How Community Reinvestment Act (CRA) regulations can promote more lending, investment, and services where they are needed most was discussed by the comptroller of the currency in New York as he continued his tour of “CRA neighborhoods,” his agency stated in a release issued Wednesday.
Joseph Otting, head of the Office of the Comptroller of the Currency (OCC), was hosted by the Association of Neighborhood & Housing Development, according to the release.

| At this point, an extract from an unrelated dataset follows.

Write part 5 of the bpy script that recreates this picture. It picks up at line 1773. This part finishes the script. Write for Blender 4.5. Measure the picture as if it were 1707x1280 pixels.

The OCC said that more than 50 community advocates, community development professionals, civil rights organizations, and bankers joined Otting and senior agency staff during the visit. (No date was reported, though a photo was posted by the OCC Wednesday on Twitter, with a message about a visit to Queens.)
“I am encouraged by this discussion and the half dozen others we have had this summer with hundreds of stakeholders about CRA. The conversations confirm broad support for making CRA work better for everyone, for clarifying what activity counts for CRA, updating where it counts, evaluating CRA performance in a more transparent way, and making reporting more timely and transparent,” Otting said in a statement.
The OCC has issued releases on Otting’s visits to four cities so far in this tour to discuss the anti-redlining CRA: Atlanta, Baltimore, Washington, and New York, all of them in the eastern and southeastern U.S. Atlanta was the first noted, with that visit made Aug. 9.
The OCC, in its release, said the comptroller “will continue to meet with stakeholders and visit areas throughout the country to see CRA success stories firsthand and hear directly how regulators can make CRA work better for everyone while fulfilling its statutory purpose more effectively.”
The OCC issued an advance notice of proposed rulemaking last year on possible updates to the CRA rules. No proposed rule has been issued. At the moment, any proposed rule is expected to be issued jointly by all three federal banking agencies, including OCC as well as the Federal Deposit Insurance Corp. (FDIC) and Federal Reserve Board.